Zeitgenössische Beispiele wie „Crystal Mesh“ von realities:united nutzen die Möglichkeiten von neuartigen Materialien, aufwändigen Konstruktionen und komplexen Steuermöglichkeiten, um über diesen Zustand hinaus zu gehen. Die Fassade wird zunehmend dynamisch. Das veränderbare Bild der Gebäudehülle bietet nun die Möglichkeit, neue Zusammenhänge zwischen Gebäude, Ort und Funktion herzustellen.
Entsteht mit den Medienfassaden ein Kommunikationstool? „Ich sehe in den Medienfassaden eine Erweiterung der Ästhetik, denn Medienfassaden schaffen per se keinen neuen Nutzen“, sagt Tim Edler, Geschäftsführer und Gründer von realities:united. Architektur sei als Versuch zu sehen, so Tim Edler, die Elemente der jeweiligen Umgebung zu ordnen. Dank dynamischer Medienfassaden ist der Austausch des Gebäudes mit seiner Umgebung, dem Ort und den Menschen, den Anwohnern und Passanten nun jedoch direkter und schneller möglich.
Schon 2003 entwarfen die Architekten von realities:united die Medienfassade „BIX“ für das Kunsthaus Graz in Österreich. Aus einer ersten Idee der Architekten, mit einem Blinken der Fassade auf das Ende der im Gebäude stattfindenden Ausstellungen hinzuweisen, ist in der Auseinandersetzung mit der Architektur des Kunsthauses, aber auch den technischen Möglichkeiten, eine komplexe Installation entstanden, die in allen Details auf das Gebäude abgestimmt ist. Nicht LED, sondern bewährte Leuchtstoffröhren kommen dort auch wegen ihrer technischen Verlässlichkeit zum Einsatz. Die Technik und ein begrenztes Budget waren die bestimmenden Rahmenbedingungen, die schließlich eine grobe Matrix mit 930 „Pixeln“ aus Leuchtstoffröhren bedingten. Dank einer eigens entwickelten Software lässt sich BIX trotz der technischen Einschränkungen – denn die Projektionsfläche hat nur einen Bruchteil der Auflösung eines herkömmlichen TV-Bildschirms und ist lediglich monochrom –vielfältig bespielen.
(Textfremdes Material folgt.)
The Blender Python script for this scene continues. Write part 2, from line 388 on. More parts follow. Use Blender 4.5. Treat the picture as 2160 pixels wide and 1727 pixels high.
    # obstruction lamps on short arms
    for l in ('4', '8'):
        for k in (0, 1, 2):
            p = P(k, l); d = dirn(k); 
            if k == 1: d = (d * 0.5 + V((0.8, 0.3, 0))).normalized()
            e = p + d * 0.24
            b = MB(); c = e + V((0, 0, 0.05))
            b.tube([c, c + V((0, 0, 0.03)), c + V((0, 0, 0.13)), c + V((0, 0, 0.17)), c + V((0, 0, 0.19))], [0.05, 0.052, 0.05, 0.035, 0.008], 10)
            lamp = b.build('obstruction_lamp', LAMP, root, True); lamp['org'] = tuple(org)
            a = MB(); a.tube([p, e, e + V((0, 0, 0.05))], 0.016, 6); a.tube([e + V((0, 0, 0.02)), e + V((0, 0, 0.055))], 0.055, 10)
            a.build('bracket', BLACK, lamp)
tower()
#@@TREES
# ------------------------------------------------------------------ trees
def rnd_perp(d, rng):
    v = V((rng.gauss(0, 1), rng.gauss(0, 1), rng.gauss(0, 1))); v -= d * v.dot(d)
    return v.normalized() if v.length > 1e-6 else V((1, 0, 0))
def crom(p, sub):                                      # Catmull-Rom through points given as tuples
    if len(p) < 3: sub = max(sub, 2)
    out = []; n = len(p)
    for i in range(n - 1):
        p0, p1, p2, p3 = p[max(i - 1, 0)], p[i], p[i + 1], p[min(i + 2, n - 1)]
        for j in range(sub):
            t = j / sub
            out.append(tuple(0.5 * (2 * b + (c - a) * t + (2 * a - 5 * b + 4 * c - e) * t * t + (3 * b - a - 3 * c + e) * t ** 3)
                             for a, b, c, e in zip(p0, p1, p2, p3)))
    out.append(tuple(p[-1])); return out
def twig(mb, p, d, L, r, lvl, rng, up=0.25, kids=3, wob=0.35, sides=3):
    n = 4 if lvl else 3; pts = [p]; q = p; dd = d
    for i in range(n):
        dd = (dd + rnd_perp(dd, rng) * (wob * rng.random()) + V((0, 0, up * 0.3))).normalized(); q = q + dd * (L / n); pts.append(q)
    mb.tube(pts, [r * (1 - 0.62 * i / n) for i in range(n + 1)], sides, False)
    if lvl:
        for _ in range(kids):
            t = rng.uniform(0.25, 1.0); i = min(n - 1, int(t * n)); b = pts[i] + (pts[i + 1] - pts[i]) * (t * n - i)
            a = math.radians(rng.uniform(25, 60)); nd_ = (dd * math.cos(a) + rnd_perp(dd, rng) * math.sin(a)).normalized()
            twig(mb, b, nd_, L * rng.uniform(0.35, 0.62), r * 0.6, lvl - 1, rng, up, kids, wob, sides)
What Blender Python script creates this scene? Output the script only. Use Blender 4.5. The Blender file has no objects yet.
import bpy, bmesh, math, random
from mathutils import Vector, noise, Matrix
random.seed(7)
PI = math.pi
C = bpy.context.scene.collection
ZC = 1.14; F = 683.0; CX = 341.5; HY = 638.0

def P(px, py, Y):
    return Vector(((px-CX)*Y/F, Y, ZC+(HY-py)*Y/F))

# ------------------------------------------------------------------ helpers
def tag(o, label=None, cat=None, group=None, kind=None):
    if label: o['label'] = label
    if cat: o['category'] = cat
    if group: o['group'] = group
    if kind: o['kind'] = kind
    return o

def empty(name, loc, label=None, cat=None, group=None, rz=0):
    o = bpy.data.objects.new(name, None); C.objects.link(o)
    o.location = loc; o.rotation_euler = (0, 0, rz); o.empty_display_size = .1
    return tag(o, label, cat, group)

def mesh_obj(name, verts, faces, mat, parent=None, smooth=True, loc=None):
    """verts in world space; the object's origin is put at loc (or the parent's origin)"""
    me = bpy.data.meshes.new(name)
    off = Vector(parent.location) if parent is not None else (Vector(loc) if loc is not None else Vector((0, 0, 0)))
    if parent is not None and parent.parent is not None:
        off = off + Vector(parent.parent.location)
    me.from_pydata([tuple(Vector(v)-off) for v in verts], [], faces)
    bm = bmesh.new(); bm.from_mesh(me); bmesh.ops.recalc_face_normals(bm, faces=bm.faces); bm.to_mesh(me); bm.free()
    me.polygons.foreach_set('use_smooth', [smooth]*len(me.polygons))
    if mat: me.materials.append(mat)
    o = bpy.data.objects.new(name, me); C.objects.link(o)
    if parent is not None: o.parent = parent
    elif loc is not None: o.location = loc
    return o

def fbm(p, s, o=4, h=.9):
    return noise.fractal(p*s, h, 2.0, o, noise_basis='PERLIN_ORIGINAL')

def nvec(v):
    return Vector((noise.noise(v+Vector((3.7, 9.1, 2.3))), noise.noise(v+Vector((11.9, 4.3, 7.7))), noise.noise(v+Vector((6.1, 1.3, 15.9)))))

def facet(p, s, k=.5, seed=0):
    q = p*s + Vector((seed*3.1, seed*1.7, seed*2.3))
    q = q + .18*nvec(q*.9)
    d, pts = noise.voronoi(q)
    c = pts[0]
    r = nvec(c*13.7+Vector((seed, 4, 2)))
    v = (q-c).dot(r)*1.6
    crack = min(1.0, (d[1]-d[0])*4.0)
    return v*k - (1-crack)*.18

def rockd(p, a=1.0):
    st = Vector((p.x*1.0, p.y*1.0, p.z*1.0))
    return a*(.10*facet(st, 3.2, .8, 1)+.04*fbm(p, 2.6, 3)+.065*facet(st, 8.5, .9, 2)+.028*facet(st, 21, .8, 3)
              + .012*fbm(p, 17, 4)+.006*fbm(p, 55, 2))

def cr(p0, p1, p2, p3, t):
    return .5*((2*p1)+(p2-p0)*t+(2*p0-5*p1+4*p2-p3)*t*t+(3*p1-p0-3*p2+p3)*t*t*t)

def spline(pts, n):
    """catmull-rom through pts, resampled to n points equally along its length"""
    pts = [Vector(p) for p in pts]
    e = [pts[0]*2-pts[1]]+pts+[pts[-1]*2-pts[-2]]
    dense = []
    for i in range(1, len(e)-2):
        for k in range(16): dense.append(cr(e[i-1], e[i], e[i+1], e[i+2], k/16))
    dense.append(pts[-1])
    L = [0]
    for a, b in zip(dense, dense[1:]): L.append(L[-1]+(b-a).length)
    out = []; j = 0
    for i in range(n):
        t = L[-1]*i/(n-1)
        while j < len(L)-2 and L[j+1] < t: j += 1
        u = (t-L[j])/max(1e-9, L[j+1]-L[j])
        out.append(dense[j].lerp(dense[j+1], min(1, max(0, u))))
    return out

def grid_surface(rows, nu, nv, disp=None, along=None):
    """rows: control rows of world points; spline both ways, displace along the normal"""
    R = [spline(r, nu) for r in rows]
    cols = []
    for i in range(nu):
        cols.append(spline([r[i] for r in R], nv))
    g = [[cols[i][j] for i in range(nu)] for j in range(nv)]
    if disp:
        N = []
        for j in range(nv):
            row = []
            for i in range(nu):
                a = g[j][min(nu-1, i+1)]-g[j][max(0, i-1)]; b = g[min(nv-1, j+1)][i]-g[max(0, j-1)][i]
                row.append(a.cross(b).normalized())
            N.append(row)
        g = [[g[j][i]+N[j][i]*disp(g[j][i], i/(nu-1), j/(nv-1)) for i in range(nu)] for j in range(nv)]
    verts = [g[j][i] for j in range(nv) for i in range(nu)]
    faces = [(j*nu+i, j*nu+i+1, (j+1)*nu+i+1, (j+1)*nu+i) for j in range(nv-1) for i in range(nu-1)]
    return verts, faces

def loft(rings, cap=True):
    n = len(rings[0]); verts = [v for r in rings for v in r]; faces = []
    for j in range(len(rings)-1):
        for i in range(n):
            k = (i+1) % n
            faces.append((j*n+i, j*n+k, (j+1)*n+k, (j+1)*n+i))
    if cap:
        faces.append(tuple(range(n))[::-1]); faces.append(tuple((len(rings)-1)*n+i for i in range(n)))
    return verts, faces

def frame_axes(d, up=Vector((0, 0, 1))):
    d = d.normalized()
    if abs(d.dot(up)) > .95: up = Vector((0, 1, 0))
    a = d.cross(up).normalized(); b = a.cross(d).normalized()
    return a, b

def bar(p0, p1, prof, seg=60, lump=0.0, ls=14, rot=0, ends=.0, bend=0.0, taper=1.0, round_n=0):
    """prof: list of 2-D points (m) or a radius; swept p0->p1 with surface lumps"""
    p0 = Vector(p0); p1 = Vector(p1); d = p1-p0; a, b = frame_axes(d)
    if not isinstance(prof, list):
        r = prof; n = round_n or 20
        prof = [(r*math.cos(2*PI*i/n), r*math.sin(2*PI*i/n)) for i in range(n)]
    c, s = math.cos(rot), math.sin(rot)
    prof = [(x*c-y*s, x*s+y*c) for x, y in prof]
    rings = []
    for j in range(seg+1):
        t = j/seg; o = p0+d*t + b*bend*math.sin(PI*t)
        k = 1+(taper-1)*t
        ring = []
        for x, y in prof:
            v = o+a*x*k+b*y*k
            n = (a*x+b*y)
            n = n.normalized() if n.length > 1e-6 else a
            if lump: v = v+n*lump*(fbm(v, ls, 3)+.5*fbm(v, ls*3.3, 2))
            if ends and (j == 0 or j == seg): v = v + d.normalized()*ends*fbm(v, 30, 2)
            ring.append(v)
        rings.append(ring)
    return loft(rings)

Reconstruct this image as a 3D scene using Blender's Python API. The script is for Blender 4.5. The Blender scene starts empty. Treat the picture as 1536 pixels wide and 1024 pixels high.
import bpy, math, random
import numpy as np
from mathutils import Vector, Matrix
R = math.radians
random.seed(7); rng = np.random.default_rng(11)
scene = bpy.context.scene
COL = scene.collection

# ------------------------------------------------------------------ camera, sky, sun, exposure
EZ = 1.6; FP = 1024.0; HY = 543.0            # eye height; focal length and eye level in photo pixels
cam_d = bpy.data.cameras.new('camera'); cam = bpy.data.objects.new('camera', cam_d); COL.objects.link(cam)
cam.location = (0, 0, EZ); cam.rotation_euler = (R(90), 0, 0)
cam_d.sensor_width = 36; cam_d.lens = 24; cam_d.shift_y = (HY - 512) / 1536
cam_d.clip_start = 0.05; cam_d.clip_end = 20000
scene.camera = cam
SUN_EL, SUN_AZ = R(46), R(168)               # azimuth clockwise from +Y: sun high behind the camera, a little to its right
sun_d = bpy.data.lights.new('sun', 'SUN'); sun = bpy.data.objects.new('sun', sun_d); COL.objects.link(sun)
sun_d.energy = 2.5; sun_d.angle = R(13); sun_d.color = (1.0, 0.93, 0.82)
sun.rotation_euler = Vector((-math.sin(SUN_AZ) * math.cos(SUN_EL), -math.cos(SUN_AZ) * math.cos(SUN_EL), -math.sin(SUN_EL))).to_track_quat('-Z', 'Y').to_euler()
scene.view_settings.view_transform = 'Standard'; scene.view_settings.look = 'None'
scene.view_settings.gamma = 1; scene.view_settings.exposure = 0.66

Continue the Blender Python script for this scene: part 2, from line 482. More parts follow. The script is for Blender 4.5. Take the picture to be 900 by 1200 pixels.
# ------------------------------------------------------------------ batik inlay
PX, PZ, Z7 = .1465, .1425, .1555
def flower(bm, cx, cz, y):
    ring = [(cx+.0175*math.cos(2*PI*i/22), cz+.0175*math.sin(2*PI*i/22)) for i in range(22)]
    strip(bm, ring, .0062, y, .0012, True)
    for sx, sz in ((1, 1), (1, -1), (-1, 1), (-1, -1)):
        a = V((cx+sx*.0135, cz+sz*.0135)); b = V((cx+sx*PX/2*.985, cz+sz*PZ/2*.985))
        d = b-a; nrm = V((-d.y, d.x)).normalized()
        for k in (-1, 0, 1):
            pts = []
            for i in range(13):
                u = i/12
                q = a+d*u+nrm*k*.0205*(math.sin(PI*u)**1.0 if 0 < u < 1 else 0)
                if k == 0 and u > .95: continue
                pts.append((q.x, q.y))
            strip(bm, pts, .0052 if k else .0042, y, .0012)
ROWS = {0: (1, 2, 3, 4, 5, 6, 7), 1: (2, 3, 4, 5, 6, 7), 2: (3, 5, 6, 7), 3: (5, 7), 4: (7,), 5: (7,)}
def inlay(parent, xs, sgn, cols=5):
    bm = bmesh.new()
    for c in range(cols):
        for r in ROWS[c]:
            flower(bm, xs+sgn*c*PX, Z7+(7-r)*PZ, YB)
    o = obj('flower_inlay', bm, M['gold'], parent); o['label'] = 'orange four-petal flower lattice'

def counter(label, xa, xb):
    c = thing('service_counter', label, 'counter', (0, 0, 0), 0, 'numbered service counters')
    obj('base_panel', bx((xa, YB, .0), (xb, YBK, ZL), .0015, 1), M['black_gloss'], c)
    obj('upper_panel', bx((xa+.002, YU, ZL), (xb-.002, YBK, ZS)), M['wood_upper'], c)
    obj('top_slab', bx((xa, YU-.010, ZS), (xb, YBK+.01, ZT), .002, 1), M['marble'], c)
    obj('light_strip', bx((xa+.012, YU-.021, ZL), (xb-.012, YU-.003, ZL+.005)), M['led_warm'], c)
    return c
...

Die Bilder sind entweder explizit für BIX geschaffen worden oder ergeben sich aus den Ausstellungen, die im Kunsthaus gezeigt werden.
Neben den künstlerischen Ansätzen bei Medienfassaden sind auch die Versuche, weitergehende technische Konzepte in die neuartigen Gebäudehüllen zu integrieren, interessant. „GreenPix“, ein 2008 fertig gestelltes Projekt des amerikanischen Architekturbüros Simone Giostra & Partners, ist die Kombination aus Display-Elementen mit farbigen LED- und Photovoltaik-Modulen in einer vorgehängten Glasfassade. Nach Angabe der Architekten ist die in Peking installierte Medienfassade energetisch selbstversorgend. Die tagsüber durch die Photovoltaik-Module gewonnene elektrische Energie wird genutzt, um bei Dunkelheit die LED-Elemente mit Strom zu versorgen.
Den genannten Beispielen ist gemein, dass sie Medienfassaden als eigenständige Ausdrucksform begreifen. Die Gebäudehüllen werden dabei eben nicht als simple Abspielflächen für Botschaften oder Werbung gesehen, ein Ansinnen, das viele Investoren dennoch immer wieder vorbringen. Doch selbst wenn überdimensionierte Bildschirme unabwendbar auf der Fassade landen, lassen sich Ansätze finden, diese Präsentationsflächen in einen größeren konzeptionellen Zusammenhang zu integrieren. Ein Bürogebäude in Singapur haben realities:united neben einem großen Werbebildschirm mit dynamischen Leuchtelementen ausgestattet. So entstand 2008 die Fassaden-Installation „Architectural Advertising Amplifier”, bei der die Elemente computergesteuert farblich auf die gezeigten Werbevideos reagieren. Auf diese Weise erfolgte in gewissem Sinne eine Integration der fremden Inhalte, ja fast ein Dialog des Gebäudes mit dem gezeigten Videomaterial.